Sunday, October 14, 2007

The template< namespace> construct

2 days ago, I've discovered an interesting technique, which is equivalent to the
template< namespace> construct.

I will first show you an example, because talking about concepts combined with templates is kind of rough ;)

The need

I have a function 'write' - that can be overloaded for different types.
I have 3 namespaces in which this resides - and on each namespace, the meaning of 'write' is completely different:
  • prepend - prepends a string
  • append - appends a string
  • modify - modifies a string
I have several functors which get the namespace as template argument, and then call the write function. So what I want is something like this:

template< namespace convert = prepend>
struct write_time {

template
void operator()(const msg_type & msg) {

...
convert::write(msg, src);
}
};

Why template< namespace> ?

Of course, it would be easy to have the same concept as a template< class>. However, I want other libs/client code to be able to overload my function, and my functor classes to still have the same default (convert_format::prepend).

The construct

The solutions is simple: just defer to a class which forwards to your namespace:

namespace convert_format {
namespace prepend {
void write(const string_type & src, string & dest) {
dest.insert( dest.begin(), src.begin(), src.end() );
}
template< class string> void write(const string_type & src, cache_string_one_str<> & dest) {
dest.prepend_string(src);
}
...
}}

struct do_convert_format {
struct prepend {
template< class string>
void write(const string_type & src, string & dest) {
convert_format::prepend::write(src, dest);
}
};

struct append { ... };
struct modify { ... };
};


When implementing my functor classes, I just use:

template< class convert = do_convert_format::prepend>
struct write_time {
... };


I've used this in my Boost Logging Lib v2 : here.

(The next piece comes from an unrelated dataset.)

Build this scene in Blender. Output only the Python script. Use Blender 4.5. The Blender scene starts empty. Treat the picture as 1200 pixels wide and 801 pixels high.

I'm sure someone has used this before. Is it documented anywhere else?

6 comments:

Michael Safyan said...

Is this portable?

John Torjo said...

Of course it's portable :) Do you see any reason it wouldn't be?

Michael Safyan said...

I meant to ask whether most compilers support the "template<namespace ...>" form. Your "template<class ...>" solution, as you pointed out, is obviously portable.

John Torjo said...

The language does not allow
template < namespace > construct.

That's why I invented that workaround ;)

RafaƂ said...

You can use ADL o guide compiler. You need additional parameter to distingush each version of write funtion.

namespace convert_format {
typedef std::string string_type;
namespace prepend {
class ns {};
void
write(string_type& src, string_type& dst, ns=ns()) {
dst.insert(dst.begin(), src.begin(), src.end());
}
....

////
template < class NS = convert_format::prepend::ns >
struct write_time {
template < class string_type>
void execute(string_type& dst, time_t t) {
std::string src = boost::lexical_cast< std::string >(t);
//ADL - no need to qualify the function
write(src, dst, NS());
}
};
///
...
write_time<>().execute(s, time(0));
write_time< custom_format::append::ns >().execute(s, time(0));

No need for forwarding classes. It works for regular functions but should be verified for function templates (overloading could not work because of preference of regular functions).
Tag/class ns represent namespace and can be passed over as parameter . The cost is additional parameter. Assuming it is provided with default value the usage of such function can be simplified in cases when there is no need to pass ns. On the other hand it could be a problem when we really need some additional default parameters.

John Torjo said...

Well, that is interesting.
I guess indeed it could remove the need for forwarding classes.